Marina Sarruf
São Paulo – A Câmara de Comércio Árabe-Brasileira (CCAB) vai lançar o primeiro dicionário árabe-português na cúpula dos chefes de estado da América do Sul e dos países árabes, que vai ser realizada nos dias 10 e 11 de maio, em Brasília. O dicionário foi organizado pelo diretor da entidade e professor aposentado da Universidade de São Paulo (USP), Helmi Mohammed Ibraim Nasr.
O dicionário conta com mais de 70 mil vocábulos, escritos em 400 páginas. Na primeira coluna está escrita a palavra em árabe, seguida da pronúncia e do significado em português. Para algumas palavras também há plural, conjugações verbais e exemplos de uso numa frase. "Nossa colônia é enorme e muitas pessoas vão precisar. É muito importante para toda comunidade árabe brasileira", afirmou Nasr.
A idéia de escrever o dicionário partiu do próprio professor, que saiu do Egito, sua terra natal, na década de 60 para ensinar árabe na Seção de Estudos Orientais da USP. "Quando cheguei aqui não tinha nenhum material, além de giz e quadro-negro. Aos poucos, o curso tinha muita procura e necessitava cada vez mais de um dicionário árabe-português", disse o professor. Nasr conta que durante as aulas ele utilizava um dicionário árabe-inglês, que tinha sido traduzido de um árabe-alemão.
Segundo Nasr, em dez anos ele juntou um vasto vocabulário, com cerca de 70 mil palavras, que foram datilografadas em máquinas de escrever.

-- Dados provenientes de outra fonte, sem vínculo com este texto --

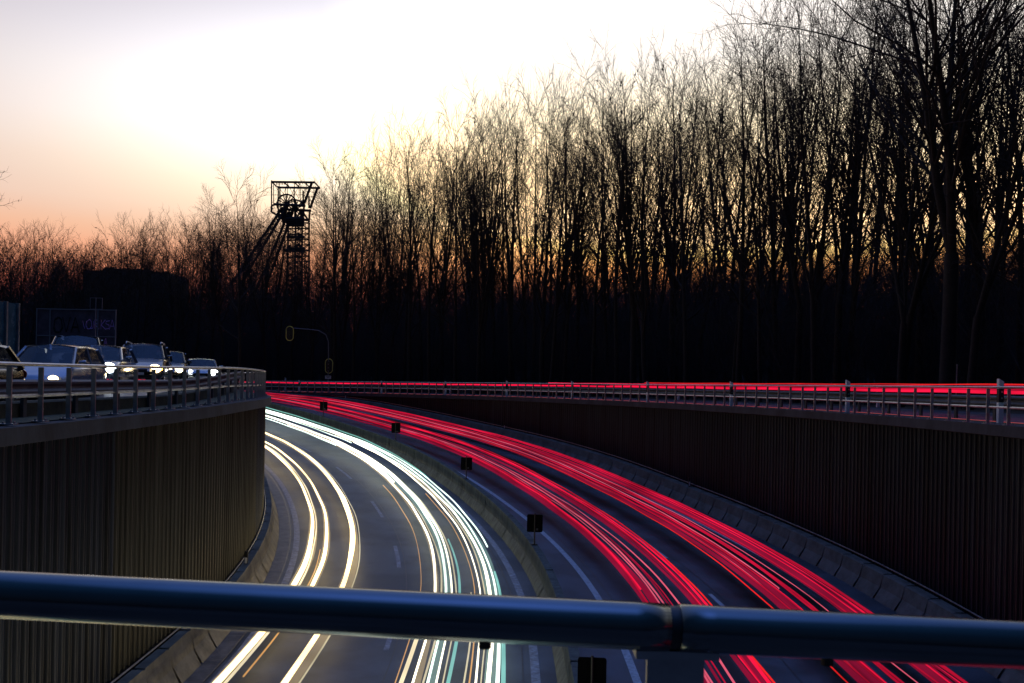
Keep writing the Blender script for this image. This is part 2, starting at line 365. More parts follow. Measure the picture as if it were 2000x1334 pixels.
def guardrail(R, t0, t1, zf, label, side):
    r = empty('guardrail', P(R, t0, zf(t0))); tag(r, label, 'guardrail', 'crash barriers beside the upper roads')
    T = frange(t0, t1, .8); mb = MB()
    prof = [(.0, .44), (.045, .47), (.045, .51), (0, .56), (0, .60), (.045, .65), (.045, .69), (0, .73)]
    mb.grid([[P(R+side*d, q, zf(q)+z) for d, z in prof] for q in T]); unloc(mb.build('beam', M_BEAM, r), r)
    pm = MB(); pm.box((0, 0, .33), (.06, .12, .66)); pm.box((side*.0, 0, .60), (.16, .10, .16)); pd = pm.data('post', M_BEAM)
    t = t0; k = 0
    while t < t1 and k < 95:
        p = bpy.data.objects.new('post', pd); COL.objects.link(p); p.parent = r
        p.location = Vector(P(R-side*.10, t, zf(t))) - r.location; p.rotation_euler = (0, 0, R_(max(t, 0)))
        t += 2.0/(1.2 if t < 0 else R*math.pi/180); k += 1
guardrail(76.3, -12, 75, ztr, 'steel crash barrier behind the long railing beside the right upper road', -1)
guardrail(53.35, -16, 60, lambda t: zul(t)-.02, 'steel crash barrier between the queue of cars and the left railing', 1)

# ------------------------------------------------------------------ small road furniture
def delineator_proto():
    r = empty('delineator_post'); h = 1.05
    mb = MB(); w, d = .06, .05
    def seg(z0, z1a, z1b, mbx):
        n = len(mbx.v)
        for y in (-d, d):
            mbx.v += [(-w, y, z0), (w, y, z0), (w, y, z1b), (-w, y, z1a)]
        for q in ((0,1,2,3),(7,6,5,4),(0,4,5,1),(1,5,6,2),(2,6,7,3),(3,7,4,0)): mbx.f.append(tuple(n+i for i in q))
    seg(0, .58, .50, mb); seg(.83, 1.07, 1.0, mb); mb.build('post_body', M_WHITE, r)
    mb = MB(); w, d = .061, .051; seg(.50, .83, .83, mb); mb.build('black_band', M_BLACK, r)
    mb = MB()
    for z in (.60, .75): mb.tube([(0.01, -.052, z), (0.01, -.056, z)], .022, 10)
    mb.build('reflector', M_BOLT, r); return r
dp = delineator_proto(); first = True
def xt(x, R):
    """t on circle R seen at photo column x"""
    best = min(frange(-10, 88, .05), key=lambda t: abs(P(R, t)[0]/max(.1, P(R, t)[1]) - (x-1000)/1750)); return best
dl = [(1953, 76.0, 'nearest white delineator post behind the right railing', 1.15), (1655, 76.0, 'second nearest white delineator post behind the right railing', 1.15),
      (1429, 76.0, 'third white delineator post along the right railing from the right edge', 1.1), (1265, 76.0, 'fourth white delineator post along the right railing from the right edge', 1.1),
      (1118, 76.0, 'fifth white delineator post along the right railing from the right edge', 1.1), (990, 76.0, 'sixth white delineator post along the right railing from the right edge', 1.1),
      (870, 76.0, 'seventh white delineator post along the right railing from the right edge', 1.05), (745, 76.0, 'white delineator post at the railing right of the traffic light', 1.05),
      (585, 76.0, 'white delineator post at the railing below the hanging signal head', 1.05),
      (1716, 84.6, 'white delineator post on the forest side of the upper road, nearest the right edge', .95), (1326, 84.6, 'white delineator post on the forest side of the upper road, middle one', 1.05),
      (880, 84.6, 'white delineator post on the forest side of the upper road, farthest one', 1.05), (557, 84.6, 'lone white delineator post on the verge left of the traffic light', 1.3)]
for x, R, lab, sc in dl:
    o = dp if first else copy_tree(dp); first = False
    t = xt(x, R); z = ztr(t) - (.03 if R < 80 else .0)
    o.location = P(R, t, z); o.rotation_euler = (0, 0, R_(t)*.5); o.scale = (1.15, 1.15, sc)
    tag(o, lab, 'delineator', 'white delineator posts of the upper road')
# small reflector posts on the motorway barrier
sp_ = empty('reflector_post')
mb = MB(); mb.box((0, 0, .22), (.09, .05, .44)); mb.build('post_body', M_BLACK, sp_)
mb = MB(); mb.box((0, -.028, .12), (.06, .012, .2)); mb.build('reflector', M_WHITE, sp_)
for i, (x, lab) in enumerate(((1350, 'nearest small reflector post on the right wall barrier'), (987, 'middle small reflector post on the right wall barrier'), (675, 'farthest small reflector post on the right wall barrier, below the traffic light'))):
    o = sp_ if i == 0 else copy_tree(sp_); t = xt(x, 74.9); o.location = P(74.9, t, zr(t)+.78); o.rotation_euler = (0, 0, R_(t)*.3)
    tag(o, lab, 'reflector post', 'reflector posts on the barrier')
o = copy_tree(sp_); o.location = P(54.55, 6.2, zr(6.2)+.82); o.scale = (1.2, 1.2, .9); tag(o, 'small blue-grey reflector post on the left wall barrier', 'reflector post')

# black marker panels on the median
def panel_proto():
    r = empty('median_sign')
    mb = MB(); w = .26
    pts = []
    for cx, cz, a0 in ((w-.04, .36+.04, -90), (w-.04, .86-.04, 0), (-w+.04, .86-.04, 90), (-w+.04, .36+.04, 180)):
        for a in (0, 45, 90): pts.append((cx+.04*math.cos(R_(a0+a)), cz+.04*math.sin(R_(a0+a))))
    n = len(pts); mb.v += [(x, -.02, z) for x, z in pts] + [(x, .02, z) for x, z in pts]
    mb.f.append(tuple(range(n))); mb.f.append(tuple(range(2*n-1, n-1, -1)))
    for i in range(n): j = (i+1) % n; mb.f.append((i, n+i, n+j, j))
    mb.build('panel', mat('matt_black', (.004, .004, .005), .95, spec=.1), r)
    mb = MB(); mb.tube([(0, -.045, 0), (0, -.045, .9)], .025, 8); mb.build('pole', M_BLACK, r)
    mb = MB(); mb.box((0, 0, .01), (.2, .12, .03)); mb.build('foot', M_BLACK, r)
    mb = MB(); mb.box((.08, -.024, .44), (.07, .006, .06)); mb.build('sticker', mat('sticker', (.08, .075, .075), .8), r)
    return r
pp = panel_proto()
for i, (x, lab) in enumerate(((1165, 'black square marker panel on the median cut off by the lower picture edge'), (1045, 'black square marker panel on the median, second from the viewer'),
        (909, 'black square marker panel on the median, third from the viewer'), (770, 'black square marker panel on the median before the densest red lights'), (628, 'farthest and smallest black marker panel on the median'))):
    o = pp if i == 0 else copy_tree(pp); t = xt(x+5, 63.94); o.location = P(63.94, t, zr(t)+.88); o.rotation_euler = (0, 0, R_(-4))
    if i == 0: t = -4.1; o.location = P(64.03, t, zr(t)+.88); o.scale = (1.05, 1, 1.22)
    tag(o, lab, 'road sign', 'black marker panels on the median barrier')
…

Na época, como não existia computador, foi preciso de duas máquinas, uma com grafia em árabe e outra em português para redigir as palavras. Com a ajuda de um aluno do terceiro ano do curso, o professor conseguiu terminar o seu dicionário em 1972. "Foram dois anos seguidos de muito trabalho. Ficávamos, muitas vezes, até meia noite escrevendo", conta.

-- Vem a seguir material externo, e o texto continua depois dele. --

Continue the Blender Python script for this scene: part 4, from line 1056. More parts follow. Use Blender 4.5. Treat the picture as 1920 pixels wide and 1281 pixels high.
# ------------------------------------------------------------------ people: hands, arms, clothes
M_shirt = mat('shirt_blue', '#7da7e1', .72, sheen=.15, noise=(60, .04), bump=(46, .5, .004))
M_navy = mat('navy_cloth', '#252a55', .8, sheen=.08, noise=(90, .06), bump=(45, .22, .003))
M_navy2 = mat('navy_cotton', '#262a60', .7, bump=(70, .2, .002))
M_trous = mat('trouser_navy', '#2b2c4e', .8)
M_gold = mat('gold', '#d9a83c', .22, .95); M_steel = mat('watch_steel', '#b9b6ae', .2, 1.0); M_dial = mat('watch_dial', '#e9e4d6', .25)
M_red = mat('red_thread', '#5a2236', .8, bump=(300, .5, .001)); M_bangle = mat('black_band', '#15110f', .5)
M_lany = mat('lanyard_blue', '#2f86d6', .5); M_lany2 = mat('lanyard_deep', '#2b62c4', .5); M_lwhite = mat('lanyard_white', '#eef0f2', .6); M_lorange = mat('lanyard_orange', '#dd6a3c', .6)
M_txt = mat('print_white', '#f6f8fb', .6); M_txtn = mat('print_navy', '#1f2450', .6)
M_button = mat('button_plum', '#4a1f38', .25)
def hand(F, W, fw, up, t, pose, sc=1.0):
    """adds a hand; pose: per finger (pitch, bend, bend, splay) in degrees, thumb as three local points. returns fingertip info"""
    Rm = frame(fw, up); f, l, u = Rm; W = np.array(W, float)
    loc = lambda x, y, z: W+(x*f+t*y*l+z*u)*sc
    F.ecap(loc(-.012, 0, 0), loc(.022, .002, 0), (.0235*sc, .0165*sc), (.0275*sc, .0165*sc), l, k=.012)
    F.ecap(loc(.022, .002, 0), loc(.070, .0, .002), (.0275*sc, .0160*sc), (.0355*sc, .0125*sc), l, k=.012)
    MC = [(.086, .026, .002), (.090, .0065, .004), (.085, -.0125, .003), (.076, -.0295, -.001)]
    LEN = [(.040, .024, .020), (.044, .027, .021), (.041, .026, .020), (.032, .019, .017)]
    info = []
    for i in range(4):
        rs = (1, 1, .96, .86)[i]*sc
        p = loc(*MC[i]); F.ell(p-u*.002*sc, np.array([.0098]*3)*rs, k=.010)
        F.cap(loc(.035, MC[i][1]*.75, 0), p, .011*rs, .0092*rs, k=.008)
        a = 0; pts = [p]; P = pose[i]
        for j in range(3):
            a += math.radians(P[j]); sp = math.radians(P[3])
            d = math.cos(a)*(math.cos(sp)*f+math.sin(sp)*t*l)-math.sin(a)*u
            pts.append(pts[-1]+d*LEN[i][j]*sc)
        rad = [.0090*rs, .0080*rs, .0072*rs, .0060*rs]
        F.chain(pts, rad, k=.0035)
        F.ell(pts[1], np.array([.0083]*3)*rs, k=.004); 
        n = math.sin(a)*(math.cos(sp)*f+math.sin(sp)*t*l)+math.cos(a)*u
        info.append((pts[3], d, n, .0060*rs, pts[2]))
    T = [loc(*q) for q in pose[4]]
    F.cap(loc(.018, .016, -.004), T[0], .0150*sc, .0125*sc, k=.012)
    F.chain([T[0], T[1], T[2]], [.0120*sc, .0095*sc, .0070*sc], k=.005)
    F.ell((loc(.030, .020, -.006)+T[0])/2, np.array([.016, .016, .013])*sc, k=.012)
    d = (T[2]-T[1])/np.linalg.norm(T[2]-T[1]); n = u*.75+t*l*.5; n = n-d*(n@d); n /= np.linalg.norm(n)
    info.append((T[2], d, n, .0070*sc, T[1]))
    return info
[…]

Como a faculdade não tinha recursos financeiros para publicar o dicionário, o professor distribuía fotocópias para seus alunos estudarem. As folhas originais ficaram guardadas durante 32 anos com o professor, que tinha esperança de um dia conseguir publicá-las.
Foi em 2003, que então o atual presidente da CCAB, Paulo Sérgio Atallah, deu a idéia de tirar do armário as páginas antigas e publicar o dicionário, por meio da própria CCAB. As mais de 70 mil palavras foram redigidas no computador por Abdalla Mansur, tradutor da CCAB, que terminou o trabalho no começo deste ano. "A Câmara pretende distribuir o dicionário durante a cúpula para todos os participantes", disse o professor, que ainda não sabe quando o dicionário estará à venda para o público.
43 anos no Brasil
O motivo da vinda de Nasr para São Paulo é bem diferente das histórias da maioria dos árabes que se mudaram para o Brasil. Em 1961, o atual presidente do país, Jânio Quadros, fez uma visita ao presidente do Egito, Gamal Abdelnasser, e pediu ao egípcio que mandasse um professor árabe ao Brasil para ensinar o idioma.
De acordo com Nasr, na época, não existia nenhum professor que falava português. Ele, porém, falava fluentemente francês, língua mais próxima do português. "Não queria vir para o Brasil de jeito nenhum. Não falava nada de português", afirmou. No entanto, Nasr foi escolhido pelo diretor da Faculdade de Línguas do Cairo e veio com a condição de ficar apenas um ano. Acabou ficando até hoje.
O professor egípcio foi formado no Cairo e concluiu seus estudos de mestrado e doutorado em psicologia e sociologia na França. Em maio de 1962, Nassr começou a preparar na Faculdade de Filosofia da USP, a Seção de Estudos Orientais. Atualmente, com 82 anos de idade, o professor é aposentado, mas continua como professor titular de pós-graduação do curso de Estudos Árabes na USP.
"Continuei aqui porque achei na USP uma atmosfera maravilhosa para ensinar a língua árabe. Os próprios alunos me encorajaram para continuar aqui", afirmou Nasr.
Além do dicionário, o professor egípcio também já traduziu o Alcorão para língua portuguesa, um pedido feito pela Liga Islâmica de Meca. O livro, que tem mais de 600 páginas, demorou quatro anos para ser traduzido, 20 anos para ser revisado e aprovado, porém, ainda não foi publicado.